Sunday, August 05, 2012

The Dark Knight Rises (movie review)

If you'd forgotten all previous Batmans and just walked in on this one, you may not remember how Bruce had fallen in with this cult in the Himalayas that plays "angel of death" to a moribund humanity. The theme, as always, is misanthropy.

Bruce is paradoxically a philanthropist, but he's enough in touch with the dark side to know why it wants Gotham to be gone. His own wasting away, in the wake of past trauma (PTSD) is taking its toll on Gotham psychically. He is thrown in a pit of despair and we dare him to climb out of it. He's just another sick and twisted little kid like all the others.

Like Pee Wee Herman for example?

There seemed to be some references to Occupy, but not many. The rich are always having that fantasy about the mob rising up, and batman films always feature Gotham going crazy, by design of some Dr. Evil type, or perhaps a dynamic duo of Evils.

Actually, it's a whole cult that's evil, with the Himalayan cult a kind of reverse Avengers, here to squelch, once and for all, a disgusting humanity, undeserving of God's love -- not forgiven, a narrative at variance with the Christian myth on the surface, but then Christians plan for an end of the world Judgement Day as well, so not that different really, more like Rosicrucians perhaps?

Law enforcement gets to be "the good guys" in Batman, which is how it's supposed to be. If you're on the police force and want to take your daughter to a film that doesn't demonize police, this could be it.  They bravely follow orders.

The guys in blue only fall down when they give up, or when they fail to rethink those orders and upgrade their performance with plot developments.
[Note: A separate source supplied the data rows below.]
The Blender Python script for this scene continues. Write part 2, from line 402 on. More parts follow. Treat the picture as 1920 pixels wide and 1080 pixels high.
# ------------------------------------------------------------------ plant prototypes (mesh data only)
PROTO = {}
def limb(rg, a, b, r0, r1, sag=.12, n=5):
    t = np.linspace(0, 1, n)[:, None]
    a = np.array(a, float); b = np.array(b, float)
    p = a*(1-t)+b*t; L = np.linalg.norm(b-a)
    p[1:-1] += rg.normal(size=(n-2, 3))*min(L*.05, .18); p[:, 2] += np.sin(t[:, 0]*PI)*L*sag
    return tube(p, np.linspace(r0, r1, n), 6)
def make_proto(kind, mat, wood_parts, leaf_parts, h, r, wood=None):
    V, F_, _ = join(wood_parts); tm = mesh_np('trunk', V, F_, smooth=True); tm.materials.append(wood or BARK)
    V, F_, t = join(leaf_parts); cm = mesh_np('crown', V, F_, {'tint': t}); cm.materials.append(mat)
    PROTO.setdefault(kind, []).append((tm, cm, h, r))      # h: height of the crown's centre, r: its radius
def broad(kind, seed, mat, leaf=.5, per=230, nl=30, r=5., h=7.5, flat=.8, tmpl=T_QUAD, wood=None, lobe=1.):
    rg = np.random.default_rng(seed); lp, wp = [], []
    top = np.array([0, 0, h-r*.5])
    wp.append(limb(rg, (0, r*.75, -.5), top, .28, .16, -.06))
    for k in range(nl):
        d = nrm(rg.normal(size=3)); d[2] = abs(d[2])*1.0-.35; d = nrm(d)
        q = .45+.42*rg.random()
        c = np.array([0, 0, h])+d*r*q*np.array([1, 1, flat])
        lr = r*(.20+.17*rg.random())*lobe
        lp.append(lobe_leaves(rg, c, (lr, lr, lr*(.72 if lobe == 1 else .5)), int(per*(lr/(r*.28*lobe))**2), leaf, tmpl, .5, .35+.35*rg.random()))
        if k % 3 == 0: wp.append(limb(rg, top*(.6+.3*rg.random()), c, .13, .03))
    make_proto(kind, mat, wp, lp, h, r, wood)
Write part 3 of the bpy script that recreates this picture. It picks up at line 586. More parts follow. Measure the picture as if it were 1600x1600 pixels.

The power of intuition plays a big role in bat space.  The commissioner and the bat are attuned psychically, the meaning of that beacon (the bat is awkwardly close to being the commissioner's "secret friend" -- he's somewhat lucky it's a mass psychosis or he'd have a hard time holding that job).

The reason Robin maxes out of the ranks, by way of detective (private eye), is he sees the blindness of "just following orders" as an only fall back.  There's a rule that you need to give the grunt on the ground, the man in the street, the woman salonstress, a strong sense of the big picture.  They're supposed to have deeper motives than "I just wanted to be a robot, so sue me" (the usual war cry at the war crimes tribunal).

There's the suggestion at the end that he (the bat man) has learned to become much more invisible than before. Bruce Wayne still alive was high profile, even when a waning millionaire or billionaire or whatever (the fall is as fascinating as the rise). Bruce Wayne as only seen by a chosen few is "back to the bat cave" in some ways.  The theme of Resurrection is just beneath the surface, after an ultimate sacrifice.

I guess I'm thinking the darkly gothic Batman, of all the superheros, is perhaps doing the most for a kind of old time Catholicism. He's a role model for all of those in the pits. He knows deep disappointment (like Pee Wee). He is our champion and our defender, little men and women that we be, the Gothamites, so looked down upon by those show off lofty Himalayans.